Seafood transporter Aquatrans risks losing 60 per-cent of its business.
The business publication BIV reports that companies are feeling the squeeze as Justin Trudeau’s re-election pledge to phase open-net salmon farms in coastal British Columbia waters to closed containment systems by 2025, rolls on.
The uncertainty around the future is having an impact on companies that service the salmon farming industry such as main mover of farm-raised salmon Aquatrans.
Established in 1987 with an emphasis in seafood transport, Aquatrans has grown to become a full-service provider of freight hauling with a fleet of 130 trailers, 40 trucks and 64 employees. The salmon farming sector accounts for about 60 per-cent of the company’s business.
- Read more: Canada shifts gear on BC open-net salmon farm phase out: “We are beginning the transition now”

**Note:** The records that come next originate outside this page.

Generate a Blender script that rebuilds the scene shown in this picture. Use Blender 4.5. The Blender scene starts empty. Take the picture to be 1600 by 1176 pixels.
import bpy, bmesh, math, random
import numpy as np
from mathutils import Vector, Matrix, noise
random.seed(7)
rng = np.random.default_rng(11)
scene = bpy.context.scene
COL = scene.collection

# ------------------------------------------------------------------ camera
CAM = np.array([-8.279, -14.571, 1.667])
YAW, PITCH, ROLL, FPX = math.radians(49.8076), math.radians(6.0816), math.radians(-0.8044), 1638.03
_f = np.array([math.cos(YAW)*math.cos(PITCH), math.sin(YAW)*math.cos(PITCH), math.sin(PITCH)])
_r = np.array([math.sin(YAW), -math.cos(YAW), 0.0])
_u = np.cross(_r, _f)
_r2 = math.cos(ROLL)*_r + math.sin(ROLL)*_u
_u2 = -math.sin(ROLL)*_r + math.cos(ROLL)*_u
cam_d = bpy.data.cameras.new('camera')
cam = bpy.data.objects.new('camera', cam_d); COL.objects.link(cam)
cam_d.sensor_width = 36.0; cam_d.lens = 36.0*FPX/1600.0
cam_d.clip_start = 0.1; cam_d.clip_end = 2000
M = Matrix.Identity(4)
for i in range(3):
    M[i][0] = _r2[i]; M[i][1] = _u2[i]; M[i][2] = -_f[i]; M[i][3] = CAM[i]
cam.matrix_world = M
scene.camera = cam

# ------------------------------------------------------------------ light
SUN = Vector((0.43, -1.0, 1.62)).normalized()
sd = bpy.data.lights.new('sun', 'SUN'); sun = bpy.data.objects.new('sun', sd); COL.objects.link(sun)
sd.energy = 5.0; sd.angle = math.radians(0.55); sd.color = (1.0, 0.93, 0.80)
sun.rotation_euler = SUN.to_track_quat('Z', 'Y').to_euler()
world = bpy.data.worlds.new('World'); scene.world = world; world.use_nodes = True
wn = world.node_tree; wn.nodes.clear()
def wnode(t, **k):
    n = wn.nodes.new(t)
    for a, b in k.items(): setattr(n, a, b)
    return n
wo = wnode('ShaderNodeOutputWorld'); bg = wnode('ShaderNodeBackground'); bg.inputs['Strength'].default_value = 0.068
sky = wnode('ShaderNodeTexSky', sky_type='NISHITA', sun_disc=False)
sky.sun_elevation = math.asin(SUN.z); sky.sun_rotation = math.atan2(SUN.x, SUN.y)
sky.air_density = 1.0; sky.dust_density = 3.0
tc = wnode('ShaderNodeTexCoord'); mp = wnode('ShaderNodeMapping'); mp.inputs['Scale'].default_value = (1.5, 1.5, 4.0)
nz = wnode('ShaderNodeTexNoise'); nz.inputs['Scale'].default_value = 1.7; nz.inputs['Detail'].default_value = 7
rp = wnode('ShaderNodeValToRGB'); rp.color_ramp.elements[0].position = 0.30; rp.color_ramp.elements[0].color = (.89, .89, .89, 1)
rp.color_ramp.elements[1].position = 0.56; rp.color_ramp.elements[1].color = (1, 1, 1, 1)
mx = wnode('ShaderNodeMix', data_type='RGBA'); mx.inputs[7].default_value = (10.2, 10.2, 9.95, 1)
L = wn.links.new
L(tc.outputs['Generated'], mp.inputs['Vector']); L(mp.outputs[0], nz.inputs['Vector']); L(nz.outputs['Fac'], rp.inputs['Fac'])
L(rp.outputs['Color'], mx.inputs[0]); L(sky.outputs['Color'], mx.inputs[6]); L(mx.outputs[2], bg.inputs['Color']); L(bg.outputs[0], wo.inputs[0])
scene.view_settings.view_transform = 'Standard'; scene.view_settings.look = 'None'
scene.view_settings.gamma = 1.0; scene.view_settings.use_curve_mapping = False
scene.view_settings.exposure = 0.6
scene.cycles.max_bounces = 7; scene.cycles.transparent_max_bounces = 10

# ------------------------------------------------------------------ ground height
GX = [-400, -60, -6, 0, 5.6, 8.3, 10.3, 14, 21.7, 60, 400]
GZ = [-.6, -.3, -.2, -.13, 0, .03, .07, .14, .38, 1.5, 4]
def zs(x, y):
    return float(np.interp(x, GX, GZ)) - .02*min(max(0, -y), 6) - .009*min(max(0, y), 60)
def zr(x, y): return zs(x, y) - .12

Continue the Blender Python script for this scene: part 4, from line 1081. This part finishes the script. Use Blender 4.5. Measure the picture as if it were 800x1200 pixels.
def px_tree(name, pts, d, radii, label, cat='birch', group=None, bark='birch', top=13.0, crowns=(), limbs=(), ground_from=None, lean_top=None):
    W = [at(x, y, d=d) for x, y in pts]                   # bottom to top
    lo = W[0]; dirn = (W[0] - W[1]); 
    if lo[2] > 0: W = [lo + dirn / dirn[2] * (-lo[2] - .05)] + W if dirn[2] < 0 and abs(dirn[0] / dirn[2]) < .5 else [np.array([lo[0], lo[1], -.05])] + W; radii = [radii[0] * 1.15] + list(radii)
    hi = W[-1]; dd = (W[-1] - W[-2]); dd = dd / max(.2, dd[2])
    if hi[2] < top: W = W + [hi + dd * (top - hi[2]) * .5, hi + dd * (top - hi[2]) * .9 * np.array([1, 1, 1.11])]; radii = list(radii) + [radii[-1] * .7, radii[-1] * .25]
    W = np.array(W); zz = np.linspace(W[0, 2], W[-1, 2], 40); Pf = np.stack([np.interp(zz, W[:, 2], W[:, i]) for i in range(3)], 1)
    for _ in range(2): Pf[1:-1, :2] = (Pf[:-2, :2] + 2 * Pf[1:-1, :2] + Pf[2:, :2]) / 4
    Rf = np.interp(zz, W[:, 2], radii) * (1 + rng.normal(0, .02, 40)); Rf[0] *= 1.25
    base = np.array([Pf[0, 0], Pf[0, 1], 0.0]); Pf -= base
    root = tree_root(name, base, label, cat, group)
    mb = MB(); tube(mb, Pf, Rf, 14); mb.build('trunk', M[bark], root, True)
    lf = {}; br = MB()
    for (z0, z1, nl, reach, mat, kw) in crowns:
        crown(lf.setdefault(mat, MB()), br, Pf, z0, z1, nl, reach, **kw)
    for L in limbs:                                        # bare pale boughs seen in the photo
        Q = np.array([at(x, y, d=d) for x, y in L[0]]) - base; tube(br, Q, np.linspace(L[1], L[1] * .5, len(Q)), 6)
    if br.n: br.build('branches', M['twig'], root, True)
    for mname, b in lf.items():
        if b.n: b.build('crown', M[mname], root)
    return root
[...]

Aquatrans general manager Ryan Brush told the publication that an expansion plan for a 10,000-to-20,000-square-foot depot in Campbell River has now been scaled back to about half that size.
“The Liberal government just dropped the bomb on us,” said Brush. “It just felt really impulsive and felt like a knee-jerk reaction to some of the well-funded activists out there who are running off information from 15 years ago.”
With many tech, diving, manufacturing and processing as well as feed businesses working directly and indirectly with the BC salmon farming industry, it’s unlikely Brush is a lone voice here.
On the 18th of December all 18 federal salmon farm licences in the Discovery Islands will expire. Fisheries Minister Bernadette Jordan is expected to make a decision any day whether to renew them.
Brush was sceptical about the call to BC’s salmon production to land-based aquaculture and urged authorities to look at the science.
“Look at the data, look at the science and look at the impacts. There are millions of pounds of fish being produced weekly that just can’t be replicated on a whim,” he said.